El saqueo del último siglo
Por supuesto, no
quiere dejar a su mujer, Gloria, madre de su única hijita, fallecida. Ante esta
situación y las pocas posibilidades que tiene de refugiarse en su arte, se
cobija en los juegos de palabras. Por tanto, asistimos a una novela en marcha
en una maratoniana reflexión metaficcional. Por su boca presenciaremos el
saqueo del último siglo de pensamiento crítico, la revisión de formulaciones
agotadas, la inestabilidad de la lengua, la resbaladiza sintaxis o la
imposibilidad de realidad objetiva. De esta forma, la guitarra de Oliver se
convierte en un instrumento de una extrañeza deliciosa y de un gran descaro en
la digitación, a la que se le salen Beckett y Kafka por el mástil. ¿Será porque
Banville es el colmo de lo banvilleano?
Las señales temporales
o cronológicas son difusas. Estamos en Irlanda, de eso no cabe la menor duda,
pero no sabemos ni dónde exactamente ni cuándo. Hay teléfonos y coches, pero
las gentes van ataviadas siguiendo los códigos de la vestimenta antigua:
sombreros, bastones, relojes de bolsillo. Es un nuevo-viejo mundo que ha
forjado el teorema de Godley, que presumiblemente no es el economista Wynne
Godley y sí pudiera ser el matemático ficticio de «Los infinitos», del propio
Banville. Se trata, pues, de algún momento futuro vagamente postapocalíptico,
una época dentro de varias épocas y coordenadas geográficas.
El autor escribe el
borrador de un libro con las manos del pintor que ya no pinta. Un desordenado
personaje que va dando forma a las palabras ante nuestros ojos, y nos comparte
los hilvanes de su discurso digresivo, los engranajes de la trama y los puntos
ciegos de sus cavilaciones. Oliver es la pesadilla de cualquier novelista,
porque cuando parece que su exposición será conmovedora, se torna irónica,
jugando con el lector como un gato con un ratón. Está feliz de pensar en sí
mismo como un fracasado. Sin embargo su autocrítica es una forma de
autoalabanza. Es un narcisista físico, mental y emocional, embriagado por todo
lo malo de sí mismo que le devuelve el espejo. Un personaje tan trágico como
cómico al que Banville trata con infinita ternura. Sus ideas chocan con la
realidad, protesta cuando los demás no entienden nada, y la mejor forma de
retratarse es su parlamento conformado por una barricada insustancial; una
pirotecnia verborrágica.
Empatía y recelo
Es una novela lenta;
todas las de Banville lo son, incluso las de su alter ego, Benjamin Black.

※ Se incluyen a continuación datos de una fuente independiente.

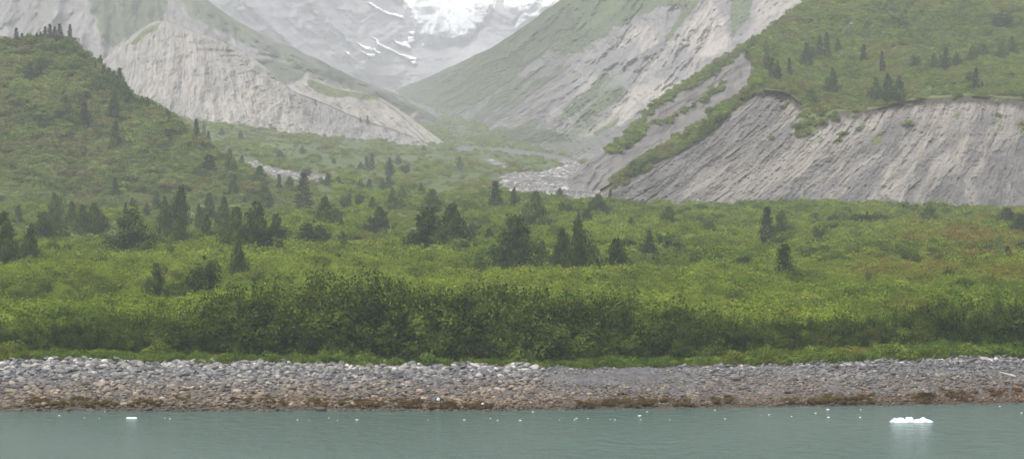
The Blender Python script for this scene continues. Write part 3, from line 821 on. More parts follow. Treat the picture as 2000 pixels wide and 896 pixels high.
# ------------------------------------------------------------------ scatter of uncountable cover
def scatter(name, P, scl, rot, idx, tint, protos, **props):
    P = np.asarray(P, np.float32)
    me = bpy.data.meshes.new(name)
    me.vertices.add(len(P))
    me.vertices.foreach_set('co', P.ravel())
    for an, ty, arr, key in (('scl', 'FLOAT_VECTOR', scl, 'vector'), ('rot', 'FLOAT_VECTOR', rot, 'vector'), ('tint', 'FLOAT', tint, 'value')):
        me.attributes.new(an, ty, 'POINT').data.foreach_set(key, np.asarray(arr, np.float32).ravel())
    me.attributes.new('idx', 'INT', 'POINT').data.foreach_set('value', np.asarray(idx, np.int32))
    o = link(name, me, kind='stuff', **props)
    ng = bpy.data.node_groups.new(name + '_scatter', 'GeometryNodeTree')
    ng.interface.new_socket('Geometry', in_out='INPUT', socket_type='NodeSocketGeometry')
    ng.interface.new_socket('Geometry', in_out='OUTPUT', socket_type='NodeSocketGeometry')
    nd = ng.nodes
    gi, go, jn, ip = nd.new('NodeGroupInput'), nd.new('NodeGroupOutput'), nd.new('GeometryNodeJoinGeometry'), nd.new('GeometryNodeInstanceOnPoints')
    for p in reversed(protos):
        oi, g2i = nd.new('GeometryNodeObjectInfo'), nd.new('GeometryNodeGeometryToInstance')
        oi.inputs['Object'].default_value = p
        ng.links.new(oi.outputs['Geometry'], g2i.inputs[0])
        ng.links.new(g2i.outputs[0], jn.inputs[0])

    def na(n, t):
        a = nd.new('GeometryNodeInputNamedAttribute')
        a.data_type = t
        a.inputs['Name'].default_value = n
        return a.outputs['Attribute']
    ip.inputs['Pick Instance'].default_value = True
    e2r = nd.new('FunctionNodeEulerToRotation')
    ng.links.new(gi.outputs[0], ip.inputs['Points'])
    ng.links.new(jn.outputs[0], ip.inputs['Instance'])
    ng.links.new(na('idx', 'INT'), ip.inputs['Instance Index'])
    ng.links.new(na('rot', 'FLOAT_VECTOR'), e2r.inputs[0])
    ng.links.new(e2r.outputs[0], ip.inputs['Rotation'])
    ng.links.new(na('scl', 'FLOAT_VECTOR'), ip.inputs['Scale'])
    ng.links.new(ip.outputs[0], go.inputs[0])
    mod = o.modifiers.new('scatter', 'NODES')
    mod.node_group = ng
    return o


def on_layer(name, n, weight, seed, ulim=(-250, 2250)):
    """N points spread by area over a hillside, kept with probability WEIGHT(U, Y, masks)."""
    t = TERRAIN[name]
    r = np.random.default_rng(seed)
    f = t['faces'][:t['n']]
    V = t['V']
    a, b, c, d = V[f[:, 0]], V[f[:, 1]], V[f[:, 2]], V[f[:, 3]]
    ar = np.linalg.norm(np.cross(c - a, d - b), axis=1)
    uc = t['U'][f[:, 0]]
    ar = ar * ((uc > ulim[0]) & (uc < ulim[1]))
    k = r.choice(len(f), n, p=ar / ar.sum())
    s, q = r.uniform(0, 1, (n, 1)), r.uniform(0, 1, (n, 1))
    P = (a[k] * (1 - s) + b[k] * s) * (1 - q) + (d[k] * (1 - s) + c[k] * s) * q
    at = {m: v[f[k, 0]] for m, v in t['a'].items()}
    U, Y = t['U'][f[k, 0]], t['Y'][f[k, 0]]
    keep = r.uniform(0, 1, n) < weight(U, Y, at)
    return P[keep], U[keep], Y[keep], r


BUSH_NEAR = [hidden('shrub_near', bush_mesh('shrub_near', 12 + i % 4, 5600, 0.029, LEAF_SHRUB, 300 + i, rad=0.62 + 0.05 * (i % 3), spray=0.12, lob=(0.16, 0.34))) for i in range(6)]
BUSH_FAR = [hidden('shrub_far', bush_mesh('shrub_far', 8 + i % 3, 2000, 0.044, LEAF_SHRUB, 320 + i, rad=0.7, spray=0.12, lob=(0.2, 0.36))) for i in range(5)]
BUSH_DARK = [hidden('shrub_dark', bush_mesh('shrub_dark', 12, 4200, 0.03, LEAF_ALDER, 340 + i, rad=0.6)) for i in range(4)]
BUSH_HILL = [hidden('brush_hill', bush_mesh('brush_hill', 7 + i % 3, 1100, 0.06, LEAF_HILL, 360 + i, rad=0.75)) for i in range(5)]
ALDER = [bush_mesh('alder_foliage', 30 + i % 4, 9500, 0.026, LEAF_ALDER, 380 + i, rad=0.6, spray=0.2, lob=(0.11, 0.25)) for i in range(6)]


def place(P, hmin, hmax, wide, r, seed, nprot, tint, off=-0.05):
    n = len(P)
    h = r.uniform(hmin, hmax) if np.ndim(hmin) else r.uniform(hmin, hmax, n)
    w = h * r.uniform(wide[0], wide[1], n)
    scl = np.stack([w * r.uniform(.85, 1.15, n), w, h], -1)
    rot = np.stack([r.normal(0, .06, n), r.normal(0, .06, n), r.uniform(0, 6.28, n)], -1)
    Q = P.copy()
    Q[:, 2] += off * h
    return Q, scl, rot, r.integers(0, nprot, n), tint


# ---- shrub plain
def plain_points(n, d0, d1, seed):
    r = np.random.default_rng(seed)
    d = np.sqrt(r.uniform(d0 ** 2, d1 ** 2, n))
    px = r.uniform(-430, 2430, n)
    return px, d, r


def warm_f(px, d):
    w = poly_mask(px, d, [(1700, 300), (1760, 290), (1990, 300), (2100, 330), (2100, 620), (1850, 620), (1760, 480)], 60, 60, 201, 0.01)  # browner shrubs at right: part own colour, part reddish window glare painted in
    return w


def shrub_tint(px, d, x, r, n):
    big = fbm(x * 0.05, d * 0.025, 4, 211)
    t = 0.4 + (big - 0.5) * 2.2 + r.normal(0, 0.26, n)
    return np.clip(np.minimum(t, 0.62) + warm_f(px, d) * (0.05 + 0.42 * fbm(x * .08, d * .04, 3, 212)), 0, 1)


for nm, n, d0, d1, protos, sd, lab in (('alder_shrubs', 3900, 229, 345, BUSH_NEAR, 401, 1), ('low_shrubs', 13500, 345, 690, BUSH_FAR, 402, 1)):
    px, d, r = plain_points(n, d0, d1, sd)
    x = (px - CX) / F * d
    mdw = meadow_f(px, d)
    clump = fbm(x * 0.06, d * 0.045, 4, 221)
    keep = r.uniform(0, 1, n) < np.clip(1.0 - 0.72 * mdw * sstep(0.75, 0.45, clump), 0.05, 1)
    keep &= d < np.interp(px, [-260, 250, 620, 900, 1000, 1200, 1400, 2260], [640, 640, 690, 690, 660, 645, 632, 628])
    px, d, x, clump, mdw = px[keep], d[keep], x[keep], clump[keep], mdw[keep]
    z = ground_z(px, d)
    h = (0.9 + 2.0 * sstep(0.3, 0.75, clump)) * np.exp(r.normal(0, 0.42, len(d)))
    h *= np.interp(d, [229, 240, 300, 420, 640], [1.15, 1.15, 1.0, 0.85, 0.75])
    h *= 1 - 0.62 * mdw * sstep(0.8, 0.5, clump)
    h *= np.interp(px, [-200, 300, 420, 2200], [0.85, 0.9, 1, 1]) * 1.0
    h = np.clip(h, 0.4, np.interp(px, [-200, 380, 480, 1300, 1500, 2200], [2.6, 2.8, 3.3, 3.2, 2.7, 2.7]) * np.interp(d, [229, 300, 640], [1.1, 0.95, 0.8]))
    P = np.stack([x, d, z], -1)
    scatter(nm, *place(P, h, h * 1.02, (1.0, 1.7), r, 0, len(protos), shrub_tint(px, d, x, r, len(d))), protos)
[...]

Pretende, como Nabokov, el control total de sus personajes, con su flaubertiana
atención a la frase, para conducirles por donde él quiere. Un narrador en
primera persona tiene la libertad para ir, venir, acertar, errar, hacernos
desconfiar de su versión de los hechos, permitirnos cierto grado de empatía con
él. Oliver es todo ello. Nos caerá mal al principio, pero a medida que avancemos,
iremos conociendo la indulgencia que el autor irlandés tiene para con su
personaje de tinta. A medida que la novela transcurre veremos un ser honesto
acerca de su dolor y el daño causado en otros, y la abundancia verbal irá dando
paso a un poderoso drama.
No se puede abordar de
modo más genuino los grandes temas: la permanencia de la pena, la resistencia
al amor, el valor del arte... Hay dolor, humor, pensamientos absurdos, frases
lapidarias, enredos y desenredos del alma... hay literatura en estado puro,
como en toda la obra de este irlandés. En estas páginas, el viejo epigrama que
reza que la vida es una comedia para los que piensan y una tragedia para los
que sienten se queda corta. Prefiero creer que si «todos venimos de “El capote”
de Gógol», como Dostoievski sentenciaba, no pocos autores contemporáneos
enraizarán parte de su prosa en la meticulosidad literaria de Banville, en su
precisión suiza, su generosidad creativa y su clarividencia. Libros que no
están concebidos para ser leídos, sino releídos una y otra vez.